Supporting the Arts in Western Massachusetts and Beyond

November 14, 2023

REVIEW: South Windsor Cultural Arts, "Xiaohui Yang"

Evergreen Crossings, South Windsor, CT
November 12, 2023
by Michael J. Moran

The third concert of SWCA’s 41st season featured Chinese pianist Xiaohui Yang – a winner of the 2017 Naumburg International Piano Competition, and a Curtis, Juilliard, and Peabody graduate - in a richly varied program of challenging repertoire, which she introduced with brief, informative, and touchingly personal comments.

She opened with a supple account of Mozart’s 1782 “Twelve Variations on “Ah, vous dirai-je maman,” better known to Americans as “Twinkle, Twinkle, Little Star.” It must have delighted her seven-week-old daughter Maya, who she said was her rehearsal audience for this performance.

Next came sensitive readings of two Nocturnes by Faure.
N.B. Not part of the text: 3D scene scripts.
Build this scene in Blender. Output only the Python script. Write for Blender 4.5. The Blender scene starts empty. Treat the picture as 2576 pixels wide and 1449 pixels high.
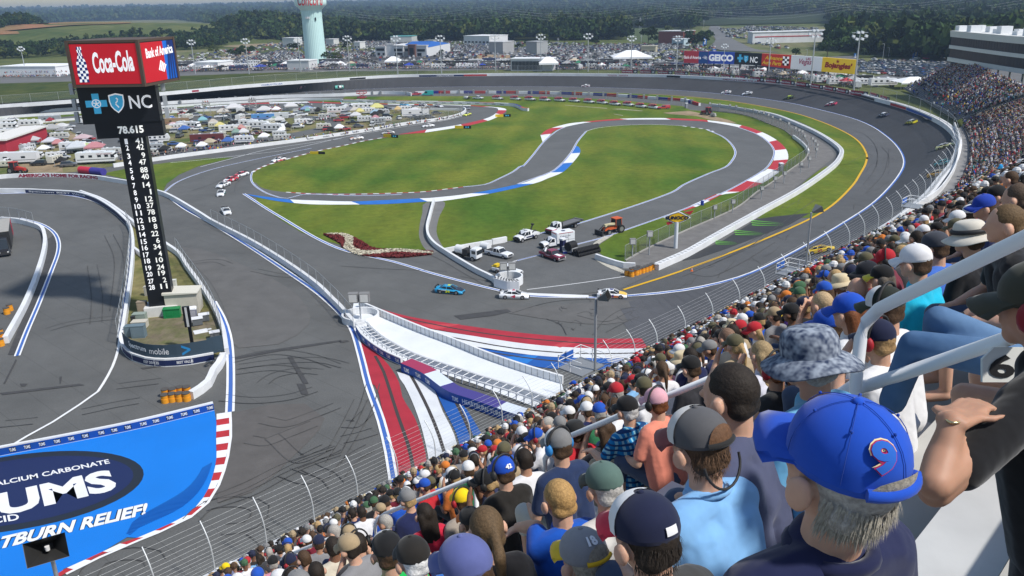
import bpy,bmesh,math,random
from math import *
import numpy as np
from mathutils import Vector,Matrix
V3=Vector
from mathutils.geometry import tessellate_polygon
random.seed(7);np.random.seed(7)
rnd=random.random;uni=random.uniform;rad=math.radians
C=bpy.context.scene.collection;LK=C.objects.link
S=bpy.context.scene
# ---------------- camera ----------------
F=2050.0;PW=2576.0;PH=1449.0;H=46.0
PIT=atan(718.0/F);ROL=atan(0.022)
cP,sP,cr,sr=cos(PIT),sin(PIT),cos(ROL),sin(ROL)
R0=V3((1,0,0));D0=V3((0,-sP,-cP));FW=V3((0,cP,-sP))
RX=R0*cr+D0*sr;DY=D0*cr-R0*sr
cd=bpy.data.cameras.new('camera');cam=bpy.data.objects.new('camera',cd);LK(cam)
cam.matrix_world=Matrix(((RX.x,-DY.x,-FW.x,0),(RX.y,-DY.y,-FW.y,0),(RX.z,-DY.z,-FW.z,H),(0,0,0,1)))
cd.sensor_width=36;cd.lens=F/PW*36;cd.clip_start=0.1;cd.clip_end=60000
S.camera=cam
# ---------------- sky, sun, exposure ----------------
SUN_EL=rad(52);SUN_AZ=rad(120)
W=bpy.data.worlds.new('World');S.world=W;W.use_nodes=True
nt=W.node_tree;nt.nodes.clear()
o_=nt.nodes.new('ShaderNodeOutputWorld');b_=nt.nodes.new('ShaderNodeBackground');s_=nt.nodes.new('ShaderNodeTexSky')
s_.sky_type='NISHITA';s_.sun_disc=False;s_.sun_elevation=SUN_EL;s_.sun_rotation=SUN_AZ
s_.air_density=1.2;s_.dust_density=1.0;s_.ozone_density=1.0;s_.altitude=200
b_.inputs['Strength'].default_value=0.125
nt.links.new(s_.outputs[0],b_.inputs[0]);nt.links.new(b_.outputs[0],o_.inputs[0])
sl=bpy.data.lights.new('sun','SUN');sl.energy=4.2;sl.angle=rad(3.5);sl.color=(1,.96,.9)
so=bpy.data.objects.new('sun',sl);LK(so)
sd=V3((sin(SUN_AZ)*cos(SUN_EL),cos(SUN_AZ)*cos(SUN_EL),sin(SUN_EL)))
so.rotation_euler=sd.to_track_quat('Z','Y').to_euler()
S.view_settings.view_transform='Standard';S.view_settings.look='None';S.view_settings.gamma=1
S.view_settings.exposure=0.12
S.render.engine='CYCLES'
S.cycles.volume_bounces=0;S.cycles.max_bounces=5;S.cycles.volume_max_steps=64
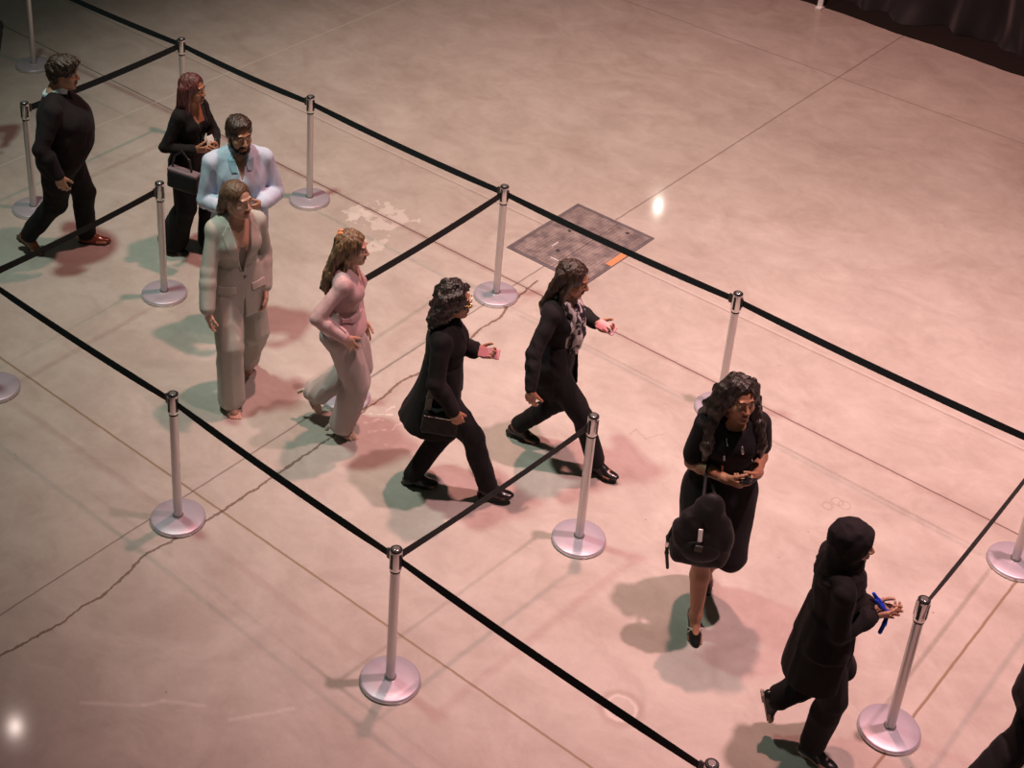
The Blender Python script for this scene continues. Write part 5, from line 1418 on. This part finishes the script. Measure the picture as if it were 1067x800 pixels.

Placing the more “sorrowful” No. 7 in C-sharp minor (1898) before the sunnier No. 6 in D-sharp major (1894), Yang faithfully captured the full emotional turmoil of both pieces. To illustrate their “contrast” with the contemporary “Four Pieces for Piano,” Op. 119 (1893) by Brahms, she played these three Intermezzos and closing Rhapsody with a more classical restraint.  

Introducing the “Six Little Piano Pieces,” Op. 19 by Schoenberg, Yang was almost apologetic for the music’s atonal style. But her prediction that it would be surprisingly listenable proved accurate, as her crystalline keyboard touch teased out hints of melody in these sparkling miniatures.

Commissioned by the Naumburg Foundation for Yang’s Carnegie Hall premiere, Israeli American composer Shulamit Ran’s 2019 “Ballade” alternates declamatory with reflective passages. Yang said Ran told her to “have fun and run with it;” her exuberant approach to the work in South Windsor exuded that spirit.    

Crediting her husband for suggesting that she end the concert, as she began it, with a set of variations, she closed the afternoon with an electrifying rendition of Chopin’s 1827 “Variations on La ci darem la mano,” a flirtatious duet in Mozart’s 1787 opera “Don Giovanni.” In this showpiece Yang demonstrated the combination of technical finesse and interpretive depth that suggest a long and brilliant career ahead for this engaging young artist.

All concerts in this free series take place on Sundays at 2:00 pm, and seating on a first-come, first-served basis begins a half-hour prior. Next up SWCA will present violinist Irina Muresanu and pianist Daniel Del Pino on January 21, 2024.